* **Recorded data**:

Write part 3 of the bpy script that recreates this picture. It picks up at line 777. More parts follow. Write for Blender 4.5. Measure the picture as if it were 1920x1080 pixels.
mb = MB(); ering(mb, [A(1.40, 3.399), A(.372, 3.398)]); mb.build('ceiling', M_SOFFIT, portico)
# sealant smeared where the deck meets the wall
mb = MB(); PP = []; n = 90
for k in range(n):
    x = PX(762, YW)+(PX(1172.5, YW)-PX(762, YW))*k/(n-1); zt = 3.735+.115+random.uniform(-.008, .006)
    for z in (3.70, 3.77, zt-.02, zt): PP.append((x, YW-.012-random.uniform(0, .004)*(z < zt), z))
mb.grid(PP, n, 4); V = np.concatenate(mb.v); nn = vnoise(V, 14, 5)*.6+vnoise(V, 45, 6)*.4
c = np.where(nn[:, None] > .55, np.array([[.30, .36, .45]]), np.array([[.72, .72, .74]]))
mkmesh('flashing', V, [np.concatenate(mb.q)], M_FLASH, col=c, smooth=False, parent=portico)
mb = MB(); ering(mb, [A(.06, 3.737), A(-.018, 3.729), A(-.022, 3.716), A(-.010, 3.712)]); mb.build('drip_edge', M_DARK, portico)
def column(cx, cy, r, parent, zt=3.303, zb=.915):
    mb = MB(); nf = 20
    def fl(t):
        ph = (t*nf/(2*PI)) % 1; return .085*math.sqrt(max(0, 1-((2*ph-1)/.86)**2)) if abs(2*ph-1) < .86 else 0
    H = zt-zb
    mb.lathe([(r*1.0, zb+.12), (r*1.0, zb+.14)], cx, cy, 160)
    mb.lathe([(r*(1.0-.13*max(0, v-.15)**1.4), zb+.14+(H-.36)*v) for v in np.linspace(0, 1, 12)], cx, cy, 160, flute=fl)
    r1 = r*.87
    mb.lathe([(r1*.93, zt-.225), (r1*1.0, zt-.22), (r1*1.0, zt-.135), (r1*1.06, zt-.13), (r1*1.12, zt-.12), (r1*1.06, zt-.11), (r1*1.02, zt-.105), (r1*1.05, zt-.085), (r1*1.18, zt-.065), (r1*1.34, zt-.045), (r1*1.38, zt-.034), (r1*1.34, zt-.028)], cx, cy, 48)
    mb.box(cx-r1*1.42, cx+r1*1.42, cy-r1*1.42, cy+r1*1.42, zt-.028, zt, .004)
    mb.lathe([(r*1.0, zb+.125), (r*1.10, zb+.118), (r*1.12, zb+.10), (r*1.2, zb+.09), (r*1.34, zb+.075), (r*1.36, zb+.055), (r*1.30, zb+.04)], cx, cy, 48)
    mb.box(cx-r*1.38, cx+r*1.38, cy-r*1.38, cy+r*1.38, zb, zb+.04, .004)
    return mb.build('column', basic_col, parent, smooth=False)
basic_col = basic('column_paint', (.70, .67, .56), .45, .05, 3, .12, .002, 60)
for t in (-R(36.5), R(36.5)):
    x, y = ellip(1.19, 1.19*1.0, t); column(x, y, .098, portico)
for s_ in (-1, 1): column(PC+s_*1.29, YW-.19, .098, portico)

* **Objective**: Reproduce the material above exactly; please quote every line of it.

* **Correct result**:
Write part 3 of the bpy script that recreates this picture. It picks up at line 777. More parts follow. Write for Blender 4.5. Measure the picture as if it were 1920x1080 pixels.
mb = MB(); ering(mb, [A(1.40, 3.399), A(.372, 3.398)]); mb.build('ceiling', M_SOFFIT, portico)
# sealant smeared where the deck meets the wall
mb = MB(); PP = []; n = 90
for k in range(n):
    x = PX(762, YW)+(PX(1172.5, YW)-PX(762, YW))*k/(n-1); zt = 3.735+.115+random.uniform(-.008, .006)
    for z in (3.70, 3.77, zt-.02, zt): PP.append((x, YW-.012-random.uniform(0, .004)*(z < zt), z))
mb.grid(PP, n, 4); V = np.concatenate(mb.v); nn = vnoise(V, 14, 5)*.6+vnoise(V, 45, 6)*.4
c = np.where(nn[:, None] > .55, np.array([[.30, .36, .45]]), np.array([[.72, .72, .74]]))
mkmesh('flashing', V, [np.concatenate(mb.q)], M_FLASH, col=c, smooth=False, parent=portico)
mb = MB(); ering(mb, [A(.06, 3.737), A(-.018, 3.729), A(-.022, 3.716), A(-.010, 3.712)]); mb.build('drip_edge', M_DARK, portico)
def column(cx, cy, r, parent, zt=3.303, zb=.915):
    mb = MB(); nf = 20
    def fl(t):
        ph = (t*nf/(2*PI)) % 1; return .085*math.sqrt(max(0, 1-((2*ph-1)/.86)**2)) if abs(2*ph-1) < .86 else 0
    H = zt-zb
    mb.lathe([(r*1.0, zb+.12), (r*1.0, zb+.14)], cx, cy, 160)
    mb.lathe([(r*(1.0-.13*max(0, v-.15)**1.4), zb+.14+(H-.36)*v) for v in np.linspace(0, 1, 12)], cx, cy, 160, flute=fl)
    r1 = r*.87
    mb.lathe([(r1*.93, zt-.225), (r1*1.0, zt-.22), (r1*1.0, zt-.135), (r1*1.06, zt-.13), (r1*1.12, zt-.12), (r1*1.06, zt-.11), (r1*1.02, zt-.105), (r1*1.05, zt-.085), (r1*1.18, zt-.065), (r1*1.34, zt-.045), (r1*1.38, zt-.034), (r1*1.34, zt-.028)], cx, cy, 48)
    mb.box(cx-r1*1.42, cx+r1*1.42, cy-r1*1.42, cy+r1*1.42, zt-.028, zt, .004)
    mb.lathe([(r*1.0, zb+.125), (r*1.10, zb+.118), (r*1.12, zb+.10), (r*1.2, zb+.09), (r*1.34, zb+.075), (r*1.36, zb+.055), (r*1.30, zb+.04)], cx, cy, 48)
    mb.box(cx-r*1.38, cx+r*1.38, cy-r*1.38, cy+r*1.38, zb, zb+.04, .004)
    return mb.build('column', basic_col, parent, smooth=False)
basic_col = basic('column_paint', (.70, .67, .56), .45, .05, 3, .12, .002, 60)
for t in (-R(36.5), R(36.5)):
    x, y = ellip(1.19, 1.19*1.0, t); column(x, y, .098, portico)
for s_ in (-1, 1): column(PC+s_*1.29, YW-.19, .098, portico)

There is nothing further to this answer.